* _GIVEN MATERIAL_

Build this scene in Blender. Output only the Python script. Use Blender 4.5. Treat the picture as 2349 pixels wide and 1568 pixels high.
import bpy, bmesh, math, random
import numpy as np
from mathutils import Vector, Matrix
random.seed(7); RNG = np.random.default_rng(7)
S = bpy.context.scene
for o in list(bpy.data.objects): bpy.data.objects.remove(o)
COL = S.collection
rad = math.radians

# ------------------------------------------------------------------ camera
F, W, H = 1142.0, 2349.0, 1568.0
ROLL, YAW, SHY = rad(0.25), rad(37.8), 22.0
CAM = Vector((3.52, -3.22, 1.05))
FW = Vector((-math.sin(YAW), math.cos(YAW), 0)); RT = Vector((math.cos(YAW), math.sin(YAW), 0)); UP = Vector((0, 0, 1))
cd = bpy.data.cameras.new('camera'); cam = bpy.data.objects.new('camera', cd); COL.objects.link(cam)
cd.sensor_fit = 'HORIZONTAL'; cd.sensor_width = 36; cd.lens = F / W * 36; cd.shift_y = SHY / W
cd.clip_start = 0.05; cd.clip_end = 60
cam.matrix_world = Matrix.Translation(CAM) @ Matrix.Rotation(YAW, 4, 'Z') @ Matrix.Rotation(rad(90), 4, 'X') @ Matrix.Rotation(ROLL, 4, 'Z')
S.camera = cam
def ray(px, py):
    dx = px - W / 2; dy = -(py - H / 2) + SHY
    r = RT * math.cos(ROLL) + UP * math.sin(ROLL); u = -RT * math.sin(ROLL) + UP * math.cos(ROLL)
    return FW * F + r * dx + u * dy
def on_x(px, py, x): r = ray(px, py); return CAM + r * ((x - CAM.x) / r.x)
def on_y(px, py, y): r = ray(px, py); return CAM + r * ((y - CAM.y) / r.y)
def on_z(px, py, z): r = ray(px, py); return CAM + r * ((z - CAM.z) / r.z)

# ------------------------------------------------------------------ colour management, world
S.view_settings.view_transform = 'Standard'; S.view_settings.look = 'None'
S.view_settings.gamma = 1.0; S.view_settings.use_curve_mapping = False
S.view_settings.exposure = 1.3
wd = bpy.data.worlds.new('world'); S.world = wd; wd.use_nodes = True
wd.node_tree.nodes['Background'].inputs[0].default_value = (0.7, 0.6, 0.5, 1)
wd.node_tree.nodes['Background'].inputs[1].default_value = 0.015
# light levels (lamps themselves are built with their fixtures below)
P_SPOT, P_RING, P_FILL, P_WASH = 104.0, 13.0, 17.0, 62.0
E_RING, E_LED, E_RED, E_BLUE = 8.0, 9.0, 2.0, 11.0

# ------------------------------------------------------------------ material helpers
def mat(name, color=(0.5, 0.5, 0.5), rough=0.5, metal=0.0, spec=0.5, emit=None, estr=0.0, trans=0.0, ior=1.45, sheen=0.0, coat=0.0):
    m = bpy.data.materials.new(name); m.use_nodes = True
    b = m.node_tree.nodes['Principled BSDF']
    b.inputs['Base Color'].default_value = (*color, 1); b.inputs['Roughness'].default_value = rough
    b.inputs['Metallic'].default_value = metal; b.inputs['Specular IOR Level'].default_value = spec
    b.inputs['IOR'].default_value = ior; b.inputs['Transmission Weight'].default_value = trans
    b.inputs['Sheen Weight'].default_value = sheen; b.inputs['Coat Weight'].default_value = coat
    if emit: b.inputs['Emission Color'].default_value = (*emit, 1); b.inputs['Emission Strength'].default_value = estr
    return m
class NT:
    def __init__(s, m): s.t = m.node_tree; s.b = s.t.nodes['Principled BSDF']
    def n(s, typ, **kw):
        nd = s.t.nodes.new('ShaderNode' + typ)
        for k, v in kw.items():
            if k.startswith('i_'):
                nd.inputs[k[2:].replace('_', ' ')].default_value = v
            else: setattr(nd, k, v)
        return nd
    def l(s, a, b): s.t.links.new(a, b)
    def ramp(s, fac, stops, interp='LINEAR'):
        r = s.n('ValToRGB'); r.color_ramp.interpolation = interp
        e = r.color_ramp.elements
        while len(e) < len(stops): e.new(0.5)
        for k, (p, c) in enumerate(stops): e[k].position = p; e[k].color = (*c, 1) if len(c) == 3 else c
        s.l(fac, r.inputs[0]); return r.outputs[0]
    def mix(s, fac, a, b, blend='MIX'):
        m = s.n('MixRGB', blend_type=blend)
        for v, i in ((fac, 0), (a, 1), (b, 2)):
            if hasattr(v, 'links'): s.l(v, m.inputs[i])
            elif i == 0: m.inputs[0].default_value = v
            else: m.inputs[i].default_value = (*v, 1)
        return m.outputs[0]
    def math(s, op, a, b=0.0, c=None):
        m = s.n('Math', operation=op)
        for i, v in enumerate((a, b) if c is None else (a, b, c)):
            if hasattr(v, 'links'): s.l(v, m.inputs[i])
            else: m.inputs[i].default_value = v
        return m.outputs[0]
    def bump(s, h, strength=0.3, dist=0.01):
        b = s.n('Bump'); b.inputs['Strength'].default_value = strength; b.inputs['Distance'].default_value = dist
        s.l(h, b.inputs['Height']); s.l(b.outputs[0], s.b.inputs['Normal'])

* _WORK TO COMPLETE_
From the opening line of the data above, please print each line as written up to and including the line that contains "def on_z(px, py, z): r", and nothing more.

* _WRITTEN ANSWER_
Build this scene in Blender. Output only the Python script. Use Blender 4.5. Treat the picture as 2349 pixels wide and 1568 pixels high.
import bpy, bmesh, math, random
import numpy as np
from mathutils import Vector, Matrix
random.seed(7); RNG = np.random.default_rng(7)
S = bpy.context.scene
for o in list(bpy.data.objects): bpy.data.objects.remove(o)
COL = S.collection
rad = math.radians

# ------------------------------------------------------------------ camera
F, W, H = 1142.0, 2349.0, 1568.0
ROLL, YAW, SHY = rad(0.25), rad(37.8), 22.0
CAM = Vector((3.52, -3.22, 1.05))
FW = Vector((-math.sin(YAW), math.cos(YAW), 0)); RT = Vector((math.cos(YAW), math.sin(YAW), 0)); UP = Vector((0, 0, 1))
cd = bpy.data.cameras.new('camera'); cam = bpy.data.objects.new('camera', cd); COL.objects.link(cam)
cd.sensor_fit = 'HORIZONTAL'; cd.sensor_width = 36; cd.lens = F / W * 36; cd.shift_y = SHY / W
cd.clip_start = 0.05; cd.clip_end = 60
cam.matrix_world = Matrix.Translation(CAM) @ Matrix.Rotation(YAW, 4, 'Z') @ Matrix.Rotation(rad(90), 4, 'X') @ Matrix.Rotation(ROLL, 4, 'Z')
S.camera = cam
def ray(px, py):
    dx = px - W / 2; dy = -(py - H / 2) + SHY
    r = RT * math.cos(ROLL) + UP * math.sin(ROLL); u = -RT * math.sin(ROLL) + UP * math.cos(ROLL)
    return FW * F + r * dx + u * dy
def on_x(px, py, x): r = ray(px, py); return CAM + r * ((x - CAM.x) / r.x)
def on_y(px, py, y): r = ray(px, py); return CAM + r * ((y - CAM.y) / r.y)
def on_z(px, py, z): r = ray(px, py); return CAM + r * ((z - CAM.z) / r.z)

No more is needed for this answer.